Was genau meinst Du denn mit Transfiguration in diesem Zusammenhang?
Ansonsten bin ich da ganz Deiner Meinung, dass es mit aufklärerischer
Subjektivität nicht geht, aber das Neue, was wir suchen, braucht eben
diese Aufklärerische Subjektivität als Basis. Das ist ja auch gut so,
weil wir eh nicht ohne sie sein können. Das ist doch viel zu tief
drinnen. Verallgemeinert (ich weiss, das ist böse ;-) ist das der
Gedanke, dass man irgend was im Alten braucht, worauf man aufbauen
kann. Keimform eben. Als Nachfrage: Glaubst Du da garnicht dran, dass
es sowas geben kann?
Andererseits ist das auch die logische Konsequenz eines Versuchs die
Frankfurter Schule noch auf die Spitze zu treiben. Dort umweht einen
ja schon überall Aussichtslosigkeit. Wie soll das erst werden, wenn
man an der Aufklärung kein gutes Haar mehr lässt?
<<Zeig mir eine nicht herrschaftskompatible Philosophie aus
Vor-Aufklärungszeiten. Und selbst danach sind die meisten sehr
fragwürdig in diesem Punkt inklusive Marx und Folgende.>>
Wir können nur das finden, wonach wir suchen. Philosphie und ihre Sprache ist
historisch an abstrakt-universelle Denkformen gekoppelt bzw. durch diese
hervorgebracht, wobei letzteres wiederum auf gesellschaftlichem Handeln
basiert. Wie Roswitha Scholz ganz richtig an- und ausführt, gibt es für
hiervon nicht erfaßbare Bereiche (Empathie, Sinnlichkeit, Zärtlichkeit, Wut,
Haß, Sorge, Fürsorge, alltägliche "Konsumption" etc. etc.) keine
"Philosophiesprache", also keine abstrakten Formbestimmungen. Als dies ist ja
gerade formlos, amorph, irgendwie (igitt, igitt) "natürlich" und muß
"gebändigt und geformt werden". Der im "Proporz-Thread" gemachte Hinweis auf
z.B. die Hexenverfolgung in der Neuzeit (in der Schweiz brannte die letzte
Hexe 1838) dürfte z.B. ein Hinweis auf die Umgehensweise mit empanzipativen
Ansätzen sein, was ich jetzt bitte nicht als auf die sogenannte
"Frauenemanzipation" bezogen oder reduziert verstanden wissen möchte.

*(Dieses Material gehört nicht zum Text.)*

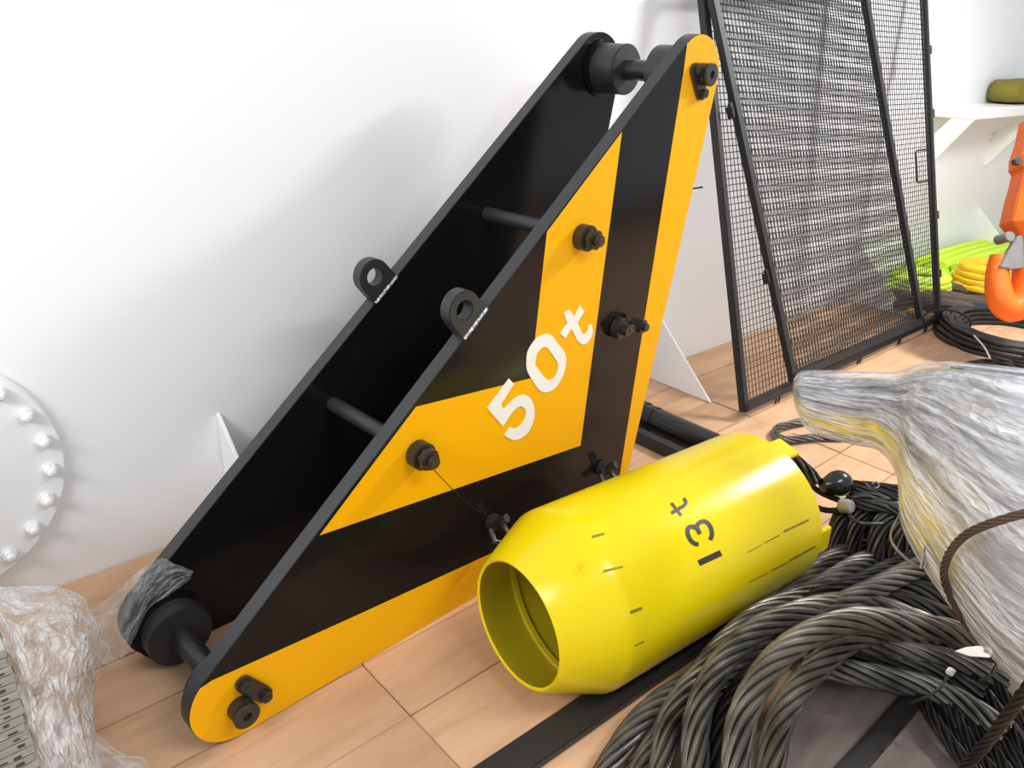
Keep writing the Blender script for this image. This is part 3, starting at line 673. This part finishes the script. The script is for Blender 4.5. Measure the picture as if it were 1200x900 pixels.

Das ist glaub ich so ziemlich das, was ich mit meinem zugegeben etwas
provokativen Satz oben aussagen wollte - allerdings ohne es so genau
zu wissen. Danke für die Explizierung :-)
Nur kam das ganze ja zustande, weil der Aufklärung vorgeworfen wurde,
herrschaftskompatibles Denken zu fördern. Meinst Du mit obigem also,
dass jedes abstrakte Denken immer schon herrschaftskompatibel ist?
Dann sollten wir hier vielleicht einpacken und ... ja, was tun?
Irgendwelche Ideen? Uns die Aufklärung aus den Köpfen raushauen?
Vielleicht religiös werden oder meditieren? Das sind jetzt durchaus
ernstgemeinte Fragen, weil ich einfach wissen will, was daraus folgt.